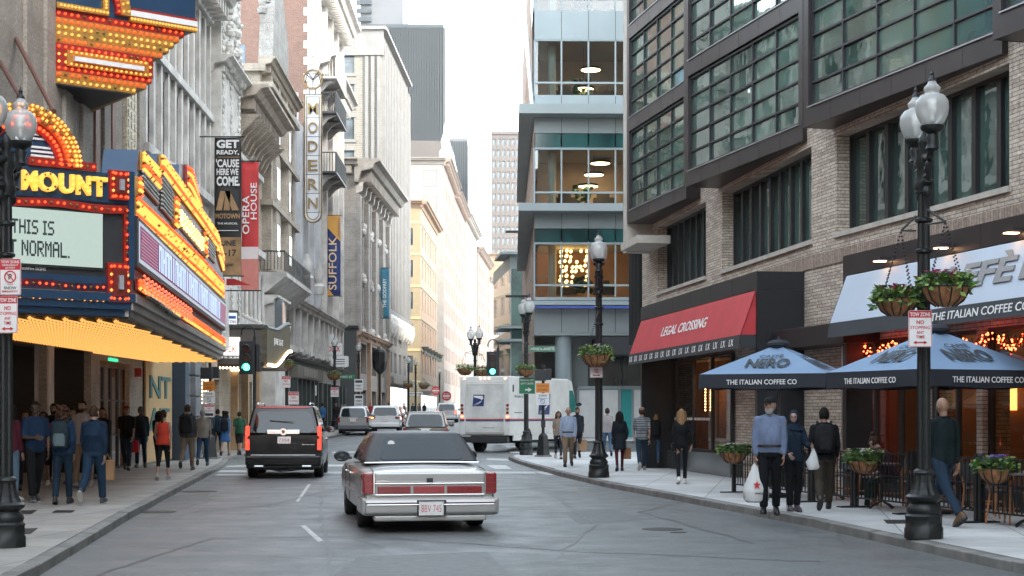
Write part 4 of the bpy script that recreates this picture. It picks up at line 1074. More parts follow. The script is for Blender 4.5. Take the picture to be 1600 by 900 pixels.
for i in range(12): m = WO.mb(); m.ball((.08+i*.14, 3.2, 3.47), .045, 6, 4); m.build('bulb', BW_, om)
# small board above the opera marquee
hs = thing('hotel_sign', 'small framed sign board with blue and red lines above the opera marquee', 'sign', tuple(WO.pt(.3, 5.4, -.1)), world=True)
z0_, z1_ = WO.uz(355, 507)[1], WO.uz(355, 489)[1]; u1_ = WO.uz(370, 500)[0]
m = WO.mb(); m.box(.0, u1_+.05, -.15, -.02, z0_-.06, z1_+.1); m.box(.2, .26, -.1, -.05, 5.2, z0_-.06); m.box(.75, .81, -.1, -.05, 5.2, z0_-.06); m.build('frame', paint((.07,.07,.05), .5), hs)
m = WO.mb(); m.box(.03, u1_, -.17, -.152, z0_, z1_); m.build('board', MEMIT('board_pale', (.8,.9,1), 0.121), hs)
m = WO.mb(); m.text('BOSTON', .1, u1_-.05, z0_+.04, z0_+.16, -.171, .004, .02); m.build('lettering', paint((.5,.06,.04), .5), hs)
m = WO.mb(); m.box(.1, u1_-.05, -.175, -.171, z0_+.22, z0_+.33); m.build('blue_line', paint((.03,.13,.4), .5), hs)

# ---- buff sandstone building with balcony
l_ = LWALL(76.05, 88.0); L = l_.L
lo = grid(.6, L-.4, 4, .38, 9.2, 3.0, 3, 2.0)+[(1.5, 3.2, .1, 4.0), (5.2, 8.5, .2, 4.6), (2.2, 4.6, 5.2, 7.2)]
near = [(20-3.1, 20-1.6, 15.6, 17.6), (20-8, 20-6.4, 15.6, 17.6), (20-3.1,20-1.6,11.5,13.6)]
lb = building('sandstone_building', 'buff sandstone building with a stone gable, iron balcony and blue metal roof edge', l_, 20, 18.3, BEIGE, lo, near, rev=.3, gm=WINGLASS, nx=2)
NW = b_nw[lb.name]
course(NW, 0, NW.L+.3, 17.9, .35, .35, BEIGE, lb, 'parapet_moulding'); course(NW, 0, NW.L, 16.7, .22, .03, paint((.26,.14,.10), .8), lb, 'red_band'); course(NW, 0, NW.L, 16.1, .22, .03, paint((.26,.14,.10), .8), lb, 'red_band'); course(NW, 0, NW.L+.1, 15.0, .3, .2, BEIGE, lb)
m = NW.mb(); m.box(10, NW.L-.8, .5, .7, 18.35, 19.3); m.build('metal_roof', M('blue_zinc', (.16,.23,.30), .45, .3, .12, 2), lb)
for i in range(7): m = NW.mb(); m.box(NW.L-8+i*1.05, NW.L-8+i*1.05+.06, .45, .5, 18.35, 19.3); m.build('roof_seam', bpy.data.materials['blue_zinc'], lb)
cornice(l_, 0, L, 18.6, .8, .7, BEIGE, lb, .5)
m = l_.mb(); m.prism([(3.0,18.3),(L-1.5,18.3),(L-2,21.5),(L/2+1,24.0),(L/2-.5,24.3),(4,22),(3.4,20)], -.2, .5); m.build('gable', STONE_G, lb)
random.seed(4)
for k in range(7):
    m = l_.mb(); u = 1.6+k*1.5; z = 21.2+2.9*(1-abs(k-3)/3.2); m.lathe([(.22,0),(.26,.25),(.14,.35),(.2,.7),(.05,1.3),(0,1.5)], (u, .1, z-.3), 8); m.build('finial', STONE_G, lb, smooth=True)
for i in range(4):
    m = l_.mb(); u = 1.0+i*3.2; m.box(u-.3, u+.3, -.45, .02, 8.6, 18.6); m.build('pilaster', BEIGE, lb)
for i in range(2):
    m = l_.mb(); u = 2.6+i*5.2; m.slab([(u-1.0, 0), (u-.7, -.55), (u+.7, -.55), (u+1.0, 0)], 8.6, 17.0); m.build('bow_window_wall', BEIGE, lb)
    for z in (9.4, 12.2, 14.8): m = l_.mb(); m.box(u-.55, u+.55, -.575, -.552, z, z+1.5); m.build('bow_glass', WINGLASS, lb)
for z in (11.6, 14.4, 17.2): course(l_, 0, L, z, .25, .62, BEIGE, lb)
m = l_.mb(); m.prof([(.02,7.3),(-.35,7.5),(-1.1,8.1),(-1.25,8.2),(-1.25,8.4),(.02,8.4)], 0, L); m.build('balcony_floor', TERRA2, lb)
m = l_.mb(); m.box(0, L, -1.2, -1.16, 9.35, 9.42); m.box(0, L, -1.2, -1.16, 8.45, 8.5)
for i in range(46): m.box(i*L/45-.015, i*L/45+.015, -1.19, -1.17, 8.5, 9.35)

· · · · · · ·

• _Direction_: Copy every line of the data word for word, omitting the images.

• _Exercise answer_:
Write part 4 of the bpy script that recreates this picture. It picks up at line 1074. More parts follow. The script is for Blender 4.5. Take the picture to be 1600 by 900 pixels.
for i in range(12): m = WO.mb(); m.ball((.08+i*.14, 3.2, 3.47), .045, 6, 4); m.build('bulb', BW_, om)
# small board above the opera marquee
hs = thing('hotel_sign', 'small framed sign board with blue and red lines above the opera marquee', 'sign', tuple(WO.pt(.3, 5.4, -.1)), world=True)
z0_, z1_ = WO.uz(355, 507)[1], WO.uz(355, 489)[1]; u1_ = WO.uz(370, 500)[0]
m = WO.mb(); m.box(.0, u1_+.05, -.15, -.02, z0_-.06, z1_+.1); m.box(.2, .26, -.1, -.05, 5.2, z0_-.06); m.box(.75, .81, -.1, -.05, 5.2, z0_-.06); m.build('frame', paint((.07,.07,.05), .5), hs)
m = WO.mb(); m.box(.03, u1_, -.17, -.152, z0_, z1_); m.build('board', MEMIT('board_pale', (.8,.9,1), 0.121), hs)
m = WO.mb(); m.text('BOSTON', .1, u1_-.05, z0_+.04, z0_+.16, -.171, .004, .02); m.build('lettering', paint((.5,.06,.04), .5), hs)
m = WO.mb(); m.box(.1, u1_-.05, -.175, -.171, z0_+.22, z0_+.33); m.build('blue_line', paint((.03,.13,.4), .5), hs)

# ---- buff sandstone building with balcony
l_ = LWALL(76.05, 88.0); L = l_.L
lo = grid(.6, L-.4, 4, .38, 9.2, 3.0, 3, 2.0)+[(1.5, 3.2, .1, 4.0), (5.2, 8.5, .2, 4.6), (2.2, 4.6, 5.2, 7.2)]
near = [(20-3.1, 20-1.6, 15.6, 17.6), (20-8, 20-6.4, 15.6, 17.6), (20-3.1,20-1.6,11.5,13.6)]
lb = building('sandstone_building', 'buff sandstone building with a stone gable, iron balcony and blue metal roof edge', l_, 20, 18.3, BEIGE, lo, near, rev=.3, gm=WINGLASS, nx=2)
NW = b_nw[lb.name]
course(NW, 0, NW.L+.3, 17.9, .35, .35, BEIGE, lb, 'parapet_moulding'); course(NW, 0, NW.L, 16.7, .22, .03, paint((.26,.14,.10), .8), lb, 'red_band'); course(NW, 0, NW.L, 16.1, .22, .03, paint((.26,.14,.10), .8), lb, 'red_band'); course(NW, 0, NW.L+.1, 15.0, .3, .2, BEIGE, lb)
m = NW.mb(); m.box(10, NW.L-.8, .5, .7, 18.35, 19.3); m.build('metal_roof', M('blue_zinc', (.16,.23,.30), .45, .3, .12, 2), lb)
for i in range(7): m = NW.mb(); m.box(NW.L-8+i*1.05, NW.L-8+i*1.05+.06, .45, .5, 18.35, 19.3); m.build('roof_seam', bpy.data.materials['blue_zinc'], lb)
cornice(l_, 0, L, 18.6, .8, .7, BEIGE, lb, .5)
m = l_.mb(); m.prism([(3.0,18.3),(L-1.5,18.3),(L-2,21.5),(L/2+1,24.0),(L/2-.5,24.3),(4,22),(3.4,20)], -.2, .5); m.build('gable', STONE_G, lb)
random.seed(4)
for k in range(7):
    m = l_.mb(); u = 1.6+k*1.5; z = 21.2+2.9*(1-abs(k-3)/3.2); m.lathe([(.22,0),(.26,.25),(.14,.35),(.2,.7),(.05,1.3),(0,1.5)], (u, .1, z-.3), 8); m.build('finial', STONE_G, lb, smooth=True)
for i in range(4):
    m = l_.mb(); u = 1.0+i*3.2; m.box(u-.3, u+.3, -.45, .02, 8.6, 18.6); m.build('pilaster', BEIGE, lb)
for i in range(2):
    m = l_.mb(); u = 2.6+i*5.2; m.slab([(u-1.0, 0), (u-.7, -.55), (u+.7, -.55), (u+1.0, 0)], 8.6, 17.0); m.build('bow_window_wall', BEIGE, lb)
    for z in (9.4, 12.2, 14.8): m = l_.mb(); m.box(u-.55, u+.55, -.575, -.552, z, z+1.5); m.build('bow_glass', WINGLASS, lb)
for z in (11.6, 14.4, 17.2): course(l_, 0, L, z, .25, .62, BEIGE, lb)
m = l_.mb(); m.prof([(.02,7.3),(-.35,7.5),(-1.1,8.1),(-1.25,8.2),(-1.25,8.4),(.02,8.4)], 0, L); m.build('balcony_floor', TERRA2, lb)
m = l_.mb(); m.box(0, L, -1.2, -1.16, 9.35, 9.42); m.box(0, L, -1.2, -1.16, 8.45, 8.5)
for i in range(46): m.box(i*L/45-.015, i*L/45+.015, -1.19, -1.17, 8.5, 9.35)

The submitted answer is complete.